Other income, net was $1 million in the third quarter of 2010 compared to other expense, net of $24 million in the third quarter of 2009. The other expense in the prior year period was due to an impairment charge of $17 million related to an equity investment and a $6 million charge related to litigation.

Income tax provisions for interim (quarterly) periods are based on estimated annual income tax rates calculated separately from the effect of significant or unusual items. Income tax represented a benefit of $45 million for the three months ended September 30, 2010 compared to a benefit of $12 million for the three months ended September 30, 2009. The increase in the benefit was primarily due to the release of a $40 million valuation allowance on specific deferred tax assets in NCR’s subsidiary in Japan ($1 million of which was attributable to noncontrolling interests). The release in the third quarter of 2010 is due to the determination that the probability of realizing benefits from these assets increased, based on the sustained profitability of our operations in Japan. The benefit was offset by additional tax expense in the current period due to increased pre-tax income. Additionally, benefits were realized in both periods due to the reversal of certain reserves upon the closure of audits and the expiration of the statute of limitations on tax years in various jurisdictions.
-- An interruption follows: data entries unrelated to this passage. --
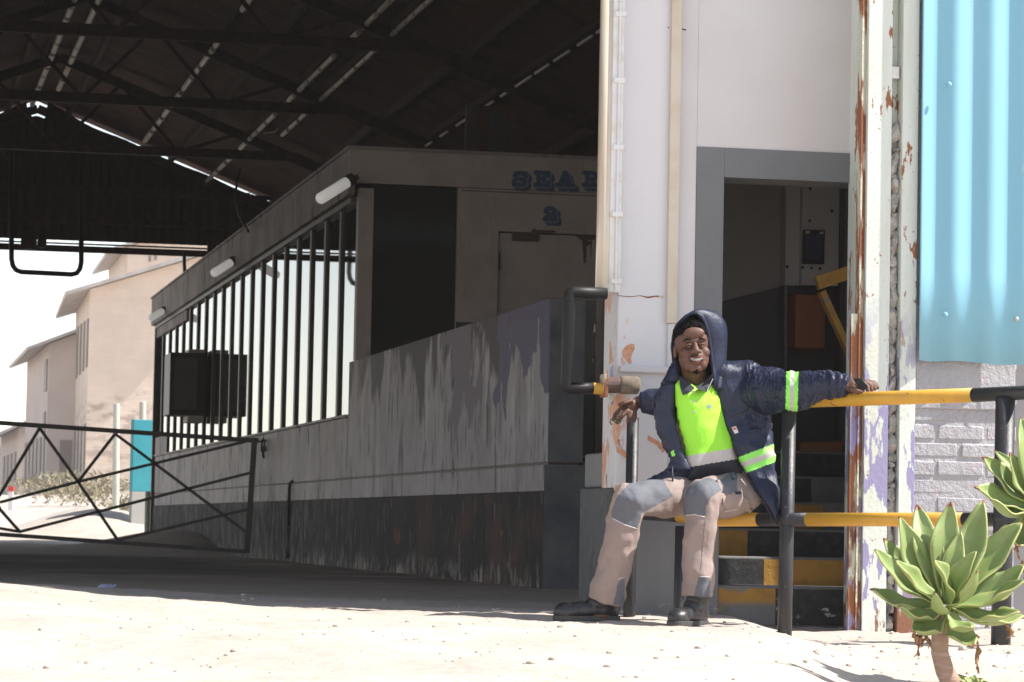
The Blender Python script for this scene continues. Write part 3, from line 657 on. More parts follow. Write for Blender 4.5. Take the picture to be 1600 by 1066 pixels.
t = thing('padlock', 'padlock and short chain fastening the gate to the cabin wall', 'padlock', G(411, 716, .05))
part('body', MB().add(*(lambda p, q: ([Vector((x, y, z)) for z in (p.z, q.z) for x, y in ((p.x, p.y), (q.x, p.y), (q.x, p.y + .04), (p.x, p.y + .04))], [(3, 2, 1, 0), (4, 5, 6, 7), (0, 1, 5, 4), (1, 2, 6, 5), (2, 3, 7, 6), (3, 0, 4, 7)]))(G(407, 706), G(416, 697))), m_gate, t, bevel=.006)
part('shackle', MB().tube([G(409, 698, .02), G(409, 689, .02), G(411, 684, .02), G(413, 689, .02), G(413, 698, .02)], .010, 8), m_gate, t)
part('chain', MB().tube([G(400, 688), G(406, 690), G(411, 689), G(425, 688, .2)], .012, 6), m_gate, t)
part('hasp', MB().tube([G(411, 706, .02), G(412, 716, .02)], .018, 6), m_gate, t)
# ---------------------------------------------------------------- white entrance wall (front plane b = 0)
aL = -1.0 + 0 * onb(961, 600, 0)[0]
aL = onb(962, 600, 0)[0]
aS = onb(1045, 500, 0)[0]; aF = onb(1086, 400, 0)[0]; aD = onb(1129, 400, 0)[0]
aC = onb(1339, 500, 0)[0]; zDo = onb(1131, 277, 0)[1]; zSu = onb(1090, 229, 0)[1]; zGr = onb(990, 769, 0)[1]; TH = .24
wl = thing('white_wall', 'white painted entrance wall with grey door surround, peeling at its left edge', 'wall', B(aL, 0, 0))
part('pilaster', MB().bbox(aL, aS, -.02, TH, zGr, 4.6), m_peel, wl, bevel=.006)
part('wall_face', MB().bbox(aS + .001, aF, 0, TH, zGr, 4.6), m_white, wl)
part('wall_face', MB().bbox(aF + .001, aC + .3, 0, TH, zSu, 4.6), m_white, wl)
part('door_surround', MB().bbox(aF + .001, aD, -.006, TH, -.2, zSu - .001), m_greypaint, wl)
part('door_surround', MB().bbox(aD + .001, aC + .25, -.006, TH, zDo, zSu - .001), m_greypaint, wl)
part('dado', MB().bbox(aL, aF, -.024, TH + .001, -.2, zGr - .002), m_greypaint, wl)
ab0, zb_ = onb(1041, 505, -.03); ab1, _ = onb(1057, 505, -.03)
part('batten', MB().bbox(ab0, ab1, -.045, -.021, zb_, 4.6), m_batten, wl, bevel=.003)
part('batten', MB().bbox(ab0 + .008, ab1 - .008, -.034, -.021, onb(1050, 582, 0)[1], zb_ - .003), m_white, wl, bevel=.002)
zm = onb(1000, 577, 0)[1]
part('ledge', MB().bbox(aL + .006, ab1, -.055, -.021, zm - .018, zm + .010), m_white, wl, bevel=.006)
ck = MB()
for seg in ([(965, 462), (985, 464), (1000, 462), (1012, 465), (1024, 463), (1036, 464)],):
    P = [ob(x, y, -.0205) for x, y in seg]; ck.tube(P, [.0015, .002, .0015, .004, .003, .005], 5)
part('crack', ck, m_rustedge, wl)
ck = MB()
for seg in ([(1044, 43), (1052, 45), (1062, 45), (1072, 47)],):
    ck.tube([ob(x, y, -.021 if x < 1046 else -.001) for x, y in seg], .003, 5)
part('crack', ck, m_grime, wl)
# orange patches where the paint has flaked
m_patch = mat('bare_orange_plaster', (.62, .33, .20), .9, layers=[((.45, .2, .12), 40, .5, .65)], bumps=[(50, .5, .005)])
for poly in ([(972, 548), (979, 540), (986, 537), (991, 538), (992, 545), (988, 552), (986, 560), (987, 568), (982, 569), (978, 562), (973, 558)],
             [(964, 700), (975, 703), (985, 715), (992, 722), (984, 722), (972, 712), (963, 706)], [(1012, 680), (1030, 690), (1040, 702), (1036, 708), (1026, 696), (1012, 688)]):
    c = [ob(x, y, -.0215) for x, y in poly]; part('flaked_patch', MB().prism(c, U * .0012), m_patch, wl)
# stub wall behind the pilaster
bs0, _ = 0, 0
b1s = ona(911, 800, aL)[0]; zt1 = ona(930, 708, aL)[1]; zt2 = ona(930, 762, aL)[1]
part('stub_wall', MB().bbox(aL + .004, aL + .2, TH + .002, b1s, zt2, zt1), m_greypaint, wl, bevel=.01)
part('stub_plinth', MB().bbox(aL - .012, aL + .2, .0, b1s + .02, -.2, zt2 - .003), m_roughgrey, wl, bevel=.01)
# door passage behind
pas = thing('entrance_passage', 'dark stepped passage with two tone walls behind the doorway', 'passage', B(aD, TH, 0))
bk = 1.75; pL = onb(975, 500, bk + .15)[0]
pa1 = onb(1227, 400, bk)[0]; z1 = onb(1128, 471, bk); z2 = onb(1227, 446, bk)
def quad(b_, pts, dep=.03): return MB().prism([B(*((lambda q: (q[0], b_, q[1]))(onb(x, y, b_)))) for x, y in pts], U * dep)
part('back_wall', MB().bbox(pL, aC + .8, bk, bk + .1, -.2, 2.44), m_intw, pas)
part('sloping_dado', quad(bk - .012, [(1060, 488), (1227, 446), (1350, 446), (1350, 1000), (1060, 1000)], .011), m_intd, pas)
part('ceiling', MB().bbox(pL, aC + .8, TH + .002, bk - .001, 2.45, 2.55), m_intw, pas)
part('side_wall', MB().bbox(aC + .45, aC + .6, TH + .002, bk - .002, -.2, 2.44), m_intw, pas)
part('side_wall', MB().bbox(pL - .03, pL - .001, TH + .002, bk + .1, -.2, 2.55), m_intd, pas)
pb = part('return_panel', quad(bk - .10, [(1228, 287), (1252, 289), (1250, 446), (1227, 446)], .08), m_intp, pas)
part('corner_strip', quad(bk - .11, [(1226, 446), (1230, 446), (1229, 700), (1225, 700)], .09), m_bluegrey, pas)
pn = part('notice_panel', quad(bk - .14, [(1254, 290), (1312, 293), (1310, 447), (1252, 446)], .10), m_intp, pas, bevel=.003)
sm = MB()
for x, y in ((1266, 295), (1265, 345), (1254, 418), (1268, 419), (1281, 420), (1230, 417), (1300, 330)): sm.ell(ob(x, y, bk - .145), (.008, .005, .008), None, 8, 6)
part('screw', sm, m_blackp, pas)
part('dark_post', quad(bk - .16, [(1314, 292), (1333, 293), (1333, 800), (1310, 800)], .1), m_intd, pas)
t = thing('wall_tablet', 'small black framed tablet with a bluish screen on the white panel in the doorway', 'tablet', ob(1272, 412, bk - .16))
part('case', quad(bk - .17, [(1256, 359), (1289, 360), (1288, 413), (1255, 412)], .028), m_blackp, t, bevel=.004)
part('screen', quad(bk - .1735, [(1259, 366), (1286, 367), (1285, 405), (1258, 404)], .003), m_screen, t)
part('camera_window', quad(bk - .1735, [(1259, 361), (1265, 361), (1265, 365), (1259, 365)], .003), m_intp, t)
part('camera_window', quad(bk - .1735, [(1281, 362), (1287, 362), (1287, 366), (1281, 366)], .003), m_intp, t)
q = ob(1265, 545, bk - .15); solo('orange_box', quad(bk - .25, [(1243, 459), (1291, 462), (1289, 546), (1242, 544)], .2), m_orange, 'dull orange box mounted low on the passage wall under the tablet', 'box', bevel=.01)
solo('orange_box', quad(bk - .3, [(1250, 690), (1318, 690), (1318, 727), (1250, 727)], .2), m_orange, 'dull orange crate standing at the top of the striped steps', 'box', bevel=.01)
t = thing('stair_handrail', 'yellow flat steel handrail with diagonal brace inside the doorway', 'handrail', ob(1300, 560, .55))
HB = .6
part('rail', MB().bar(ob(1276, 443, HB), ob(1352, 417, HB), .04, .062), m_ystep, t)
part('brace', MB().bar(ob(1283, 456, HB + .03), ob(1345, 590, HB + .03), .03, .055, up=U), m_ystep, t)
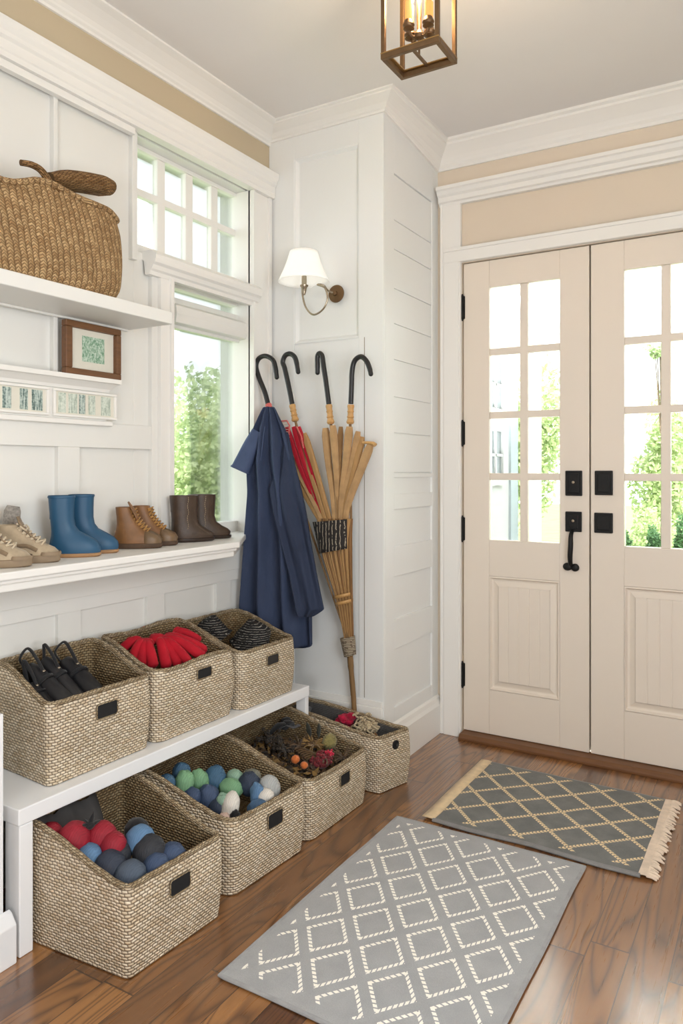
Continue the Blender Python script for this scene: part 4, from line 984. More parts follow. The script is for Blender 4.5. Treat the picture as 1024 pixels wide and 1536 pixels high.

During the nine months ended September 30, 2010, NCR incurred $32 million of postemployment expense compared to $39 million in the third quarter of 2009. The decrease in postemployment expense in the nine months ended September 30, 2010 is primarily due to a shift in the mix of employee demographics across multiple geographies as well additional expense that was recorded in the nine months ended September 30, 2009 related to an organizational realignment initiative.